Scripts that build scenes
☆ ☆ ☆

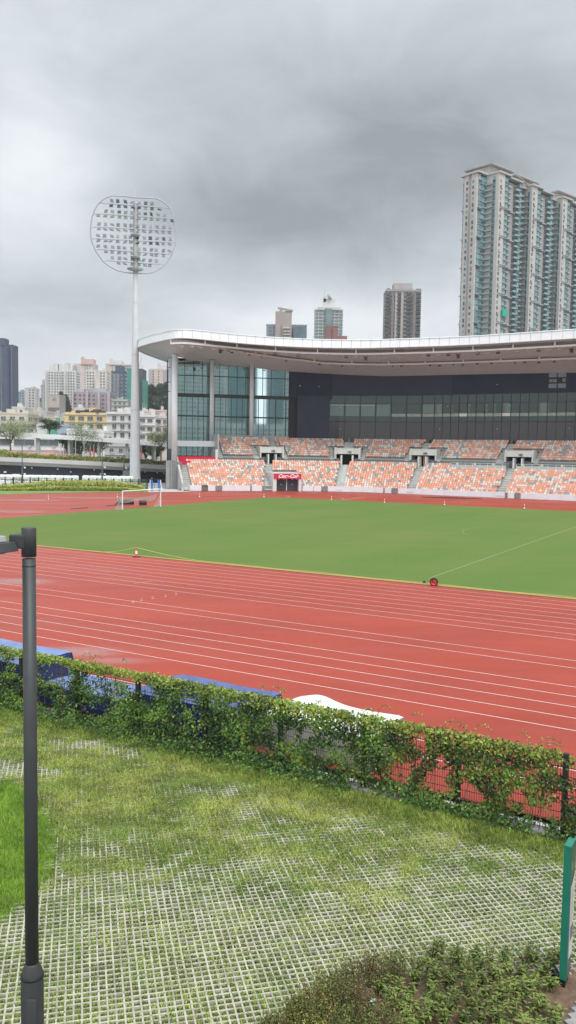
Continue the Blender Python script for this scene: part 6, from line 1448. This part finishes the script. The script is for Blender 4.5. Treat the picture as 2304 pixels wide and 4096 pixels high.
for x, yb, yt, Yd, wp, lb, sd_ in ((170, 1152, 1098, 250, 60, 'dark bushy tree under the canopy, left of the two pale posts', 21), (200, 1152, 1092, 255, 70, 'dark bushy tree directly behind the sparse pale tree', 22), (246, 1154, 1100, 250, 56, 'dark bushy tree under the canopy between the two pairs of columns', 23),
    (124, 1092, 1058, 300, 44, 'dark roof-level tree poking above the canopy near the green netting', 24), (366, 1165, 1112, 245, 46, 'dark tree behind the single red flag right of the mast', 25), (182, 1130, 1098, 262, 40, 'dark tree against the end of the white arcade building', 26), (392, 1166, 1122, 240, 40, 'dark tree right of the red flag under the canopy', 27)):
    tree('dark_tree', lb, x, yb, yt, Yd, wp, DKG, 2600, .42, .3, seed=sd_, trunkfrac=.2, zb=None)
# ================================================================ RAMP, CANOPY, HEDGES, FAR FENCE
RP = [(-60, 1146, 188), (0, 1150, 190), (110, 1154.5, 192), (252, 1161.6, 196), (300, 1164.5, 198), (421, 1170.8, 203)]
def rpt(x): 
    xs_ = [p[0] for p in RP]; y = np.interp(x, xs_, [p[1] for p in RP]); Yd = np.interp(x, xs_, [p[2] for p in RP]); return Vector(at(x, y, Yd))
rb_ = empty('ramp_viaduct', (rpt(150).x, 194, 0), 'pale grey concrete ramp descending from left to right behind the white bags', 'ramp'); b = MB(); b2 = MB(); b3 = MB(); Lx = list(range(-60, 422, 20)) + [421]
for p, q in zip([rpt(x) for x in Lx[:-1]], [rpt(x) for x in Lx[1:]]):
    b.hexa([(p.x, p.y, p.z - .95), (q.x, q.y, q.z - .95), (q.x, q.y + 14, q.z - .95), (p.x, p.y + 14, p.z - .95), (p.x, p.y, p.z), (q.x, q.y, q.z), (q.x, q.y + 14, q.z), (p.x, p.y + 14, p.z)])
    b2.hexa([(p.x, p.y + .5, p.z - 1.75), (q.x, q.y + .5, q.z - 1.75), (q.x, q.y + 13, q.z - 1.75), (p.x, p.y + 13, p.z - 1.75), (p.x, p.y + .1, p.z - .96), (q.x, q.y + .1, q.z - .96), (q.x, q.y + 13, q.z - .96), (p.x, p.y + 13, p.z - .96)])
    b3.hexa([(p.x, p.y + 1.6, -.05), (q.x, q.y + 1.6, -.05), (q.x, q.y + 2, -.05), (p.x, p.y + 2, -.05), (p.x, p.y + 1.6, p.z - 1.76), (q.x, q.y + 1.6, q.z - 1.76), (q.x, q.y + 2, q.z - 1.76), (p.x, p.y + 2, p.z - 1.76)])
b.build('parapet', bmat('ramp_light', (.50, .50, .48)), rb_); b2.build('soffit', bmat('ramp_shade', (.33, .335, .32)), rb_); dw = b3.build('dark_wall', mat('dark_navy_wall', (.035, .04, .055), .6, .1, .1), rb_)
for x, y in ((80, 1177), (145, 1180), (178, 1187), (253, 1192), (318, 1203), (365, 1187), (285, 1203), (337, 1187), (268, 1203), (100, 1203), (237, 1182), (395, 1189), (382, 1203), (412, 1191)):
    Yd = np.interp(x, [p[0] for p in RP], [p[2] for p in RP]) + 1.4; c = at(x, y, Yd); b = MB(); b.box(c, (.28, .2, .28)); b.build('bulkhead_lamp', mat('lamp_white', (.8, .8, .78), .4), dw)
for (x0, x1, y0, y1, m_, rd, lb) in ((9.5, 16.5, 1185, 1190, PALE, 0, 'small pale notice on the dark wall, top of the leftmost pair'), (9, 19, 1194, 1209, PALE, 2, 'pale notice with dark squares on the dark wall at the far left'), (31, 50, 1192, 1209, PALE, 1, 'pale notice with a red band on the dark wall beside the left lamp post'), (102, 110, 1197, 1206, PALE, 0, 'small blank pale notice on the dark wall right of the left lamp post'), (67, 78, 1204, 1208, PALE, 0, 'low pale notice half hidden by the white bags')):
    Yd = 190 + 1.2; a, c = at(x0, y0, Yd), at(x1, y1, Yd); e = empty('notice_board', ((a[0] + c[0]) / 2, Yd, c[2]), lb, 'notice'); b = MB(); b.box(((a[0] + c[0]) / 2, Yd, (a[2] + c[2]) / 2), (c[0] - a[0], .1, a[2] - c[2])); b.build('board', m_, e)
    if rd == 1: b = MB(); b.box(((a[0] + c[0]) / 2, Yd - .07, lerp(a[2], c[2], .62)), ((c[0] - a[0]) * .98, .06, (a[2] - c[2]) * .34)); b.build('red_band', mat('notice_red', (.55, .08, .07), .6), e); b = MB(); b.box(((a[0] + c[0]) / 2, Yd - .12, lerp(a[2], c[2], .62)), (.55, .05, .3)); b.build('pale_mark', m_, e)
    if rd == 2: b = MB(); b.box(((a[0] + c[0]) / 2, Yd - .07, lerp(a[2], c[2], .4)), ((c[0] - a[0]) * .7, .06, (a[2] - c[2]) * .3)); b.build('dark_print', DARKM, e)
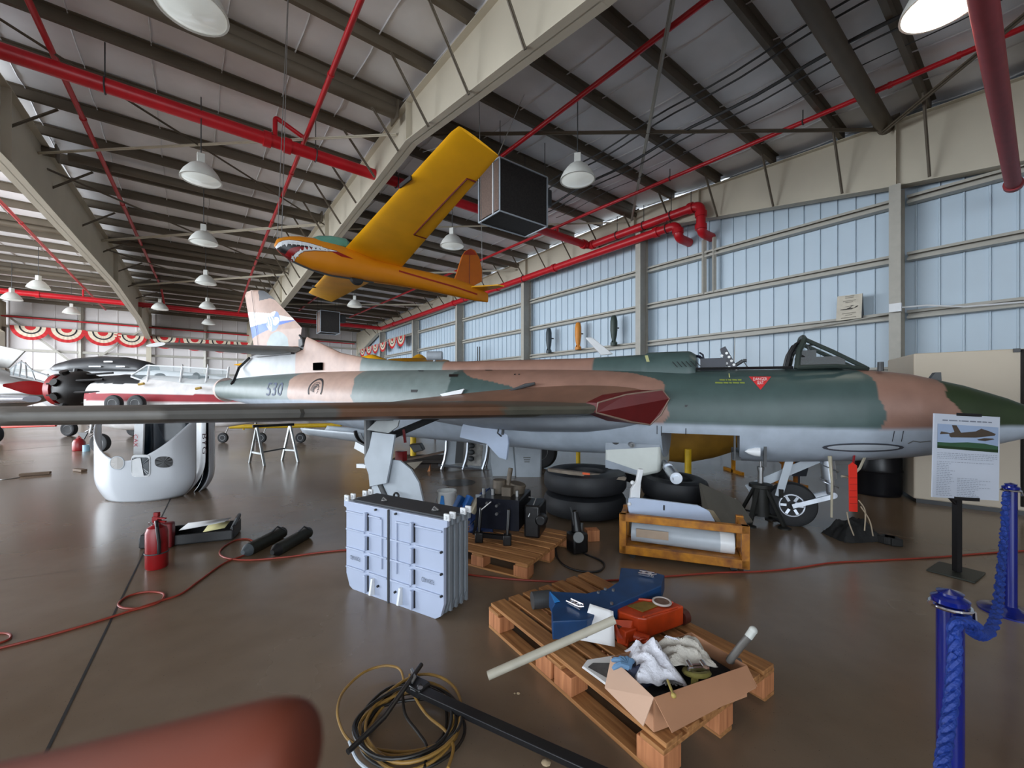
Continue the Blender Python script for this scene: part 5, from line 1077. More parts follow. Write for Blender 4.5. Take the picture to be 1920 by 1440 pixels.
# two slim dark cases
for i, ((x0, y0), (x1, y1), lb) in enumerate((((455, 1048), (530, 1008), 'left long dark olive tube with a pointed grey end lying on the orange cord'), ((510, 1048), (578, 1008), 'right long dark olive tube lying beside its pointed twin'))):
    a, b = fl(x0, y0), fl(x1, y1); r = .062; a.z = b.z = r; t = thing('dark_tube', lb, 'tube', ((a+b)/2)*1.0-Vec((0,0,r))); o = MB(); o.cyl(a.lerp(b, .12), b, r); o.build('body', mat('olive_black', (34, 34, 26), .5), t, bevel=.01); o = MB(); o.cyl(a, a.lerp(b, .12), r*.35, r); o.build('pointed_end', mat('tube_tip_grey', (74, 80, 84), .5) if i == 0 else M['black'], t); o = MB(); m_ = a.lerp(b, .7); o.tube([m_+Vec((0,0,r)), m_+Vec((.05, .02, r+.05)), m_+Vec((.12, .05, r))], .01, 6); o.build('handle', M['black'], t)
# orange cords
def cord(label, pts, r, m=None, name='extension_cord', cat='cord'):
    P = [fl(x, y, r) if len(q) == 0 else fl(x, y, q[0]) for x, y, *q in pts]; Q = []
    for i in range(len(P)-1):
        p0, p1, p2, p3 = P[max(i-1, 0)], P[i], P[i+1], P[min(i+2, len(P)-1)]
        for k in range(6):
            t = k/6; Q.append(.5*((2*p1)+(p2-p0)*t+(2*p0-5*p1+4*p2-p3)*t*t+(3*p1-p0-3*p2+p3)*t**3))
    Q.append(P[-1]); o = MB(); o.tube(Q, r, 8); return tag(o.build(name, m or M['cord']), label, cat)
cord('orange cord winding from the left edge to the dark tubes, crossing the floor joint', [(-30, 1222), (0, 1215), (60, 1200), (150, 1175), (230, 1150), (300, 1127), (340, 1113), (372, 1090), (420, 1056), (455, 1042), (480, 1030), (470, 1012), (445, 1012), (420, 1025), (412, 1038), (428, 1047), (470, 1050), (540, 1044), (590, 1037), (650, 1031), (700, 1030)], .008)
cord('small loose loop of orange cord lying on the longer cord', [(300, 1127), (262, 1140), (232, 1140), (222, 1132), (240, 1118), (272, 1110), (300, 1111), (308, 1117), (296, 1130), (250, 1144)], .008)
cord('end of an orange cord curling in at the left edge', [(-20, 1188), (8, 1187), (20, 1191), (14, 1200), (-20, 1212)], .007)
cord('orange cord running behind the wooden pallets to the right edge', [(870, 1076), (900, 1080), (960, 1086), (1030, 1090), (1100, 1090), (1180, 1086), (1260, 1080), (1340, 1074), (1430, 1071), (1500, 1064), (1560, 1055), (1640, 1051), (1750, 1045), (1850, 1037), (1960, 1030)], .008)
cord('black cable looping on the floor in front of the big tyres', [(1088, 1035), (1050, 1010), (1042, 1025), (1048, 1050), (1070, 1066), (1100, 1072), (1125, 1070), (1133, 1058), (1120, 1048), (1100, 1040), (1088, 1032)], .009, M['black'], 'black_cable', 'cable')
for (x0, y0), (x1, y1), lb in (((37, 893), (95, 889), 'short dull brown board lying on the floor at left'), ((142, 883), (158, 885), 'small brown scrap on the floor left of the white cowling')):
    a, b = fl(x0, y0), fl(x1, y1); a.z = b.z = .03; o = MB(); o.bar(a, b, .1, .05); tag(o.build('wooden_board', mat('brown_board', (104, 84, 66), .7), bevel=.006), lb, 'board')
cord('thin pale rod lying on the floor at the far left', [(-10, 899), (10, 899), (37, 895)], .006, M['steel'], 'thin_rod', 'rod')
# red and white barrier pole at far left under the wing
t = thing('barrier_pole', 'thin red pole on a white foot seen under the wing tip at far left', 'pole', fl(2, 815)); o = MB(); a, b = px(0, 801, 16), px(105, 798, 16); o.cyl(a, b, .04); o.build('pole', mat('pole_red', (190, 60, 44), .5), t); o = MB(); o.cyl(a, (a.x, a.y, 0), .1); o.build('foot', M['white'], t)
# ------------------------------------------------ ribbed aluminium panels standing in a stack
F0_, F1_ = Vec((-1.385, 3.46, 0)), Vec((-.486, 2.923, 0)); fx = (F1_-F0_).normalized(); LW_ = (F1_-F0_).length; bk = Vec((-fx.y, fx.x, 0)); AN = math.atan2(fx.y, fx.x)
PWH = mat('panel_white_paint', (172, 182, 204), .35, var=.05, scale=2); PGR = mat('panel_grey', (122, 128, 134), .45, var=.1)
def rpanel(k, label):
    t = thing('ribbed_panel', label, 'metal panel', F0_+bk*.062*k, AN, 'stacked ribbed panels'); m = PWH if k == 0 else PGR; Hh = .715
    o = MB(); ol = [(.0, .12), (.04, .02), (.08, 0), (LW_-.08, 0), (LW_-.03, .03), (LW_, .12), (LW_, .66), (LW_+.03, .67), (LW_+.03, Hh), (-.03, Hh), (-.03, .67), (.0, .66)]
    o.prism([(x, .012, z) for x, z in ol], (0, .03, 0)); b = o.build('sheet', m, t, local=True, flat=True, bevel=.003)
    if k == 0:
        for i, z in enumerate((.18, .335, .49)):
            for x0, x1 in ((.01, LW_*.22), (LW_*.27, LW_*.465), (LW_*.50, LW_*.70), (LW_*.745, LW_-.01)): o = MB(); o.box(((x0+x1)/2, .006, z), (x1-x0, .016, .014)); o.build('cross_rib', m, t, local=True, bevel=.003)
        for x in (.243, .722):
            for z0, z1 in ((.02, .16), (.20, .315), (.355, .47), (.51, .66)): o = MB(); o.box((LW_*x, .0, (z0+z1)/2), (.022, .04, z1-z0)); o.build('upright_rib', m, t, local=True, bevel=.005)
        for x in (.243, .722):
            for z0, z1 in ((.03, .155), (.205, .31), (.36, .465), (.515, .65)): o = MB(); o.box((LW_*x+.015, .009, (z0+z1)/2), (.010, .01, z1-z0)); o.build('rib_dark_strip', M['black'], t, local=True)  # thin black strips laid beside the upright ribs
        o = MB(); o.box((LW_*.482, .004, Hh/2), (.012, .016, Hh)); o.build('centre_joint', M['dgrey'], t, local=True)
        for x0, x1 in ((.01, .23), (.27, .40), (.56, .70), (.745, .99)):
            o = MB(); o.bar((LW_*x0, .006, .635), (LW_*x1, .006, .635), .02, .014); o.build('top_bead', m, t, local=True, bevel=.004)
        for x in (.405, .56): o = MB(); o.bar((LW_*x, .007, .24), (LW_*x, .007, .63), .012, .018); o.build('swaged_bead', m, t, local=True, bevel=.004)
        for x in (.31, .60): o = MB(); o.prism([(LW_*x, -.035, .03), (LW_*x, .01, .02), (LW_*x, .01, .15), (LW_*x, -.012, .15)], (.02, 0, 0)); o.build('latch_bracket', M['white'], t, local=True, flat=True)
        for x, z in ((.345, .695), (.555, .695), (.37, .10), (.55, .10), (.985, .18), (.985, .335), (.985, .49)): o = MB(); o.cyl((LW_*x, .012, z), (LW_*x, -.004, z), .009, n=10); o.build('bolt', M['black'], t, local=True)
        GI = mat('stencil_grey', (96, 104, 118), .7)
        for x, z in ((.11, .265), (.86, .26)): text('stencil_lettering', 'FORWARD', GI, t, (LW_*x, .009, z), (-1, 0, 0), (0, 0, -1), .05, fit=.12, local=True, depth=.001)
        for k_, nm in enumerate(range(0)): pass
    else:
        o = MB()
        o.bar((LW_-.012, .04, .04), (LW_-.012, .04, .66), .02, .02); o.build('edge_flange', m, t, local=True)
    for x in ((-.015, LW_+.015) if k in (0, 1, 3, 4) else ()):
        o = MB(); o.box((x, .03, Hh+.02), (.05, .02, .05)); o.cyl((x, .01, Hh+.02), (x, .05, Hh+.02), .012, n=8); o.build('corner_lug', M['white'], t, local=True, bevel=.006)
    return t
for k, lb in enumerate(('white ribbed metal panel at the front of the standing stack, stencilled upside down', 'grey ribbed panel second in the standing stack, just behind the white face', 'grey ribbed panel third in the standing stack', 'grey ribbed panel fourth in the standing stack', 'rearmost grey ribbed panel of the standing stack')): rpanel(k, lb)
o = MB(); o.prism([F0_+fx*.04+bk*.05+UP*.716, F1_-fx*.03+bk*.05+UP*.716, F1_-fx*.03+bk*.3+UP*.716, F0_+fx*.04+bk*.3+UP*.716], (0, 0, .012)); sm = thing('rubber_mat', 'dark grey rubber sheet laid over the top of the panel stack', 'mat', F0_+UP*.716)
o.build('sheet', mat('dark_sheet', (58, 60, 64), .6), sm, flat=True)
for x in (.28, .80): o = MB(); P = F0_+fx*LW_*x+bk*.13+UP*.728; o.tube([P, P+fx*.02+UP*.03, P+fx*.06+UP*.01], .008, 6); o.torus(P+fx*.03+UP*.01, UP, .018, .006, 12, 6); o.build('ring_fitting', M['steel'], sm)
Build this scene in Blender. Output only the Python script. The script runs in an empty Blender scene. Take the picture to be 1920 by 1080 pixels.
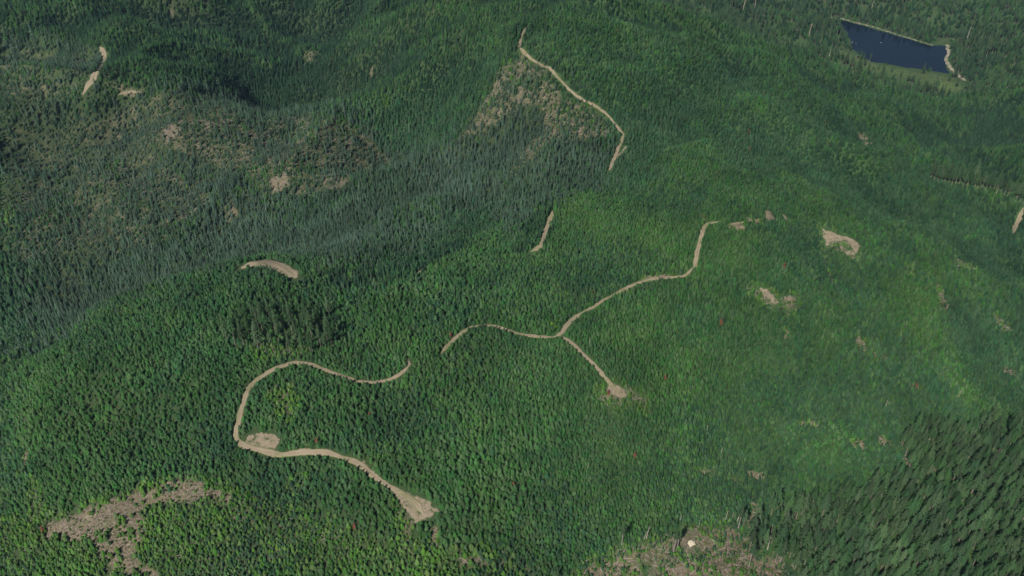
import bpy, math, random
import numpy as np
from mathutils import Vector, Matrix, Euler

# ------------------------------------------------------------------ camera, world, sun, exposure
CAM_Z, PITCH, FPX = 450.0, 36.0, 1550.0          # metres, degrees below level, focal length in photo pixels
scene = bpy.context.scene
cam_d = bpy.data.cameras.new('camera'); cam = bpy.data.objects.new('camera', cam_d)
scene.collection.objects.link(cam)
cam.location = (0, 0, CAM_Z); cam.rotation_euler = (math.radians(90-PITCH), 0, 0)
cam_d.sensor_width = 36; cam_d.lens = 36*FPX/1920
cam_d.clip_start = 1; cam_d.clip_end = 30000
scene.camera = cam
SUN_EL, SUN_AZ = 43.0, 30.0      # light travels towards azimuth 32 deg right of +Y
world = bpy.data.worlds.new('World'); scene.world = world; world.use_nodes = True
wn = world.node_tree; wn.nodes.clear()
sky = wn.nodes.new('ShaderNodeTexSky'); sky.sky_type = 'NISHITA'; sky.sun_disc = False
sky.sun_elevation = math.radians(SUN_EL); sky.sun_rotation = math.radians(180+SUN_AZ)
bg = wn.nodes.new('ShaderNodeBackground'); bg.inputs[1].default_value = 0.050
wo = wn.nodes.new('ShaderNodeOutputWorld')
wn.links.new(sky.outputs[0], bg.inputs[0]); wn.links.new(bg.outputs[0], wo.inputs[0])
sun_d = bpy.data.lights.new('sun', 'SUN'); sun_d.energy = 5.0; sun_d.angle = math.radians(.5)
sun_d.color = (1.0, .95, .87)
sun = bpy.data.objects.new('sun', sun_d); scene.collection.objects.link(sun)
a = math.radians(SUN_AZ); e = math.radians(SUN_EL)
ldir = Vector((math.sin(a)*math.cos(e), math.cos(a)*math.cos(e), -math.sin(e)))
sun.rotation_euler = ldir.to_track_quat('-Z', 'Y').to_euler()
sun.location = (-400, -600, 1200)
scene.view_settings.view_transform = 'Standard'; scene.view_settings.look = 'None'
scene.view_settings.exposure = 0.40; scene.view_settings.gamma = 1
scene.cycles.max_bounces = 4; scene.cycles.diffuse_bounces = 2; scene.cycles.glossy_bounces = 2
scene.cycles.transmission_bounces = 2; scene.cycles.volume_bounces = 0; scene.cycles.transparent_max_bounces = 4

rng = np.random.default_rng(11); random.seed(5)
COL = scene.collection
CP, SP = math.cos(math.radians(PITCH)), math.sin(math.radians(PITCH))

def tag(o, label=None, cat=None, group=None, kind=None):
    if label: o['label'] = label
    if cat: o['category'] = cat
    if group: o['group'] = group
    if kind: o['kind'] = kind
    return o

# ------------------------------------------------------------------ noise
_perm = np.random.default_rng(3).random((256, 256))
def vnoise(x, y, seed=0):
    x = np.asarray(x, float) + seed*17.31; y = np.asarray(y, float) + seed*9.77
    xi = np.floor(x).astype(int); yi = np.floor(y).astype(int)
    fx = x-xi; fy = y-yi
    fx = fx*fx*fx*(fx*(fx*6-15)+10); fy = fy*fy*fy*(fy*(fy*6-15)+10)
    g = lambda i, j: _perm[i & 255, j & 255]
    return (g(xi, yi)*(1-fx)+g(xi+1, yi)*fx)*(1-fy) + (g(xi, yi+1)*(1-fx)+g(xi+1, yi+1)*fx)*fy
def fbm(x, y, wl, octv=3, seed=0):
    s = 0; a = 1; t = 0
    for k in range(octv):
        s = s+a*(vnoise(np.asarray(x)/wl*2**k, np.asarray(y)/wl*2**k, seed+k*3)-.5)*2; t += a; a *= .5
    return s/t

# ------------------------------------------------------------------ terrain height: sightings (photo x, photo y, elevation) + surveyed far points
def ray(px, py):
    cx = (np.asarray(px, float)-960); cy = (540-np.asarray(py, float))
    return np.stack([cx, CP*FPX+SP*cy, -SP*FPX+CP*cy], -1)
def on_plane(px, py, z):
    d = ray(px, py); t = (np.asarray(z, float)-CAM_Z)/d[..., 2]
    return d[..., 0]*t, d[..., 1]*t
SIGHT = [
 (960,1080,-35),(600,1080,-28),(250,1080,-42),(0,1080,-62),(1300,1080,-45),(1650,1080,-75),(1920,1080,-100),
 (960,900,-15),(960,760,2),(1050,630,12),(900,600,8),(1100,500,20),(1050,400,22),(1100,300,28),(1130,200,45),(1060,110,68),(1100,30,78),
 (1000,60,72),(1200,60,72),(780,965,-15),(700,880,-8),
 (960,300,5),(850,250,-20),(760,290,-62),(700,180,-50),(800,120,5),(640,130,-90),(620,215,-95),
 (400,165,-15),(200,150,-12),(560,205,-28),(650,240,-50),(450,100,-92),(560,85,-112),(150,55,-25),(300,20,-15),(0,20,-15),(190,95,-15),(0,120,-25),
 (700,50,-25),(850,15,30),(640,0,-75),
 (300,300,-45),(120,300,-50),(500,300,-48),(300,400,-72),(100,420,-80),(250,480,-98),(60,520,-115),(100,600,-122),(0,640,-130),(0,700,-78),(100,650,-62),
 (200,585,-45),(200,560,-105),(330,535,-20),(330,508,-78),(450,503,0),(450,470,-45),(520,495,5),(600,450,-30),(700,400,-28),(850,420,0),(560,370,-62),(430,430,-85),
 (640,540,6),(760,520,10),
 (300,700,0),(150,800,-20),(0,850,-62),(80,950,-42),(350,905,-18),(440,840,-8),(500,1000,-25),(250,935,-26),(560,680,8),(480,600,8),(60,760,-35),(370,860,-15),
 (1300,490,34),(1300,400,42),(1440,405,44),(1170,280,36),(1300,250,22),(1300,130,45),(1200,120,62),(1400,600,14),(1420,520,30),(1500,470,10),
 (1600,440,14),(1600,700,-25),(1600,900,-52),(1900,900,-92),(1900,700,-72),(1900,500,-62),(1900,380,-70),(1700,300,-32),(1740,420,-25),
 (1500,170,-2),(1300,60,42),(1900,330,-78),(1250,850,-22),(1420,800,-28),(1180,740,2),
 (1640,160,-179),(1640,190,-60),(1900,200,-150),(1400,50,-150),(1460,90,-140),(1300,15,-130),(1600,0,-150),(1800,20,-158),(1900,60,-150),(1900,130,-155),(1100,5,-45),
 (1560,45,-178),(1780,140,-178),(1800,80,-178),(1700,50,-177),(1550,110,-150),
]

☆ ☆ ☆

• JOB
Word for word, retype the lines in the entries above that run from the one with "Build this scene" through the one with "scene.cycles.transmission_bounces = 2;". Both ends count; pictures do not.

• FINISHED EXERCISE
Build this scene in Blender. Output only the Python script. The script runs in an empty Blender scene. Take the picture to be 1920 by 1080 pixels.
import bpy, math, random
import numpy as np
from mathutils import Vector, Matrix, Euler

# ------------------------------------------------------------------ camera, world, sun, exposure
CAM_Z, PITCH, FPX = 450.0, 36.0, 1550.0          # metres, degrees below level, focal length in photo pixels
scene = bpy.context.scene
cam_d = bpy.data.cameras.new('camera'); cam = bpy.data.objects.new('camera', cam_d)
scene.collection.objects.link(cam)
cam.location = (0, 0, CAM_Z); cam.rotation_euler = (math.radians(90-PITCH), 0, 0)
cam_d.sensor_width = 36; cam_d.lens = 36*FPX/1920
cam_d.clip_start = 1; cam_d.clip_end = 30000
scene.camera = cam
SUN_EL, SUN_AZ = 43.0, 30.0      # light travels towards azimuth 32 deg right of +Y
world = bpy.data.worlds.new('World'); scene.world = world; world.use_nodes = True
wn = world.node_tree; wn.nodes.clear()
sky = wn.nodes.new('ShaderNodeTexSky'); sky.sky_type = 'NISHITA'; sky.sun_disc = False
sky.sun_elevation = math.radians(SUN_EL); sky.sun_rotation = math.radians(180+SUN_AZ)
bg = wn.nodes.new('ShaderNodeBackground'); bg.inputs[1].default_value = 0.050
wo = wn.nodes.new('ShaderNodeOutputWorld')
wn.links.new(sky.outputs[0], bg.inputs[0]); wn.links.new(bg.outputs[0], wo.inputs[0])
sun_d = bpy.data.lights.new('sun', 'SUN'); sun_d.energy = 5.0; sun_d.angle = math.radians(.5)
sun_d.color = (1.0, .95, .87)
sun = bpy.data.objects.new('sun', sun_d); scene.collection.objects.link(sun)
a = math.radians(SUN_AZ); e = math.radians(SUN_EL)
ldir = Vector((math.sin(a)*math.cos(e), math.cos(a)*math.cos(e), -math.sin(e)))
sun.rotation_euler = ldir.to_track_quat('-Z', 'Y').to_euler()
sun.location = (-400, -600, 1200)
scene.view_settings.view_transform = 'Standard'; scene.view_settings.look = 'None'
scene.view_settings.exposure = 0.40; scene.view_settings.gamma = 1
scene.cycles.max_bounces = 4; scene.cycles.diffuse_bounces = 2; scene.cycles.glossy_bounces = 2
scene.cycles.transmission_bounces = 2; scene.cycles.volume_bounces = 0; scene.cycles.transparent_max_bounces = 4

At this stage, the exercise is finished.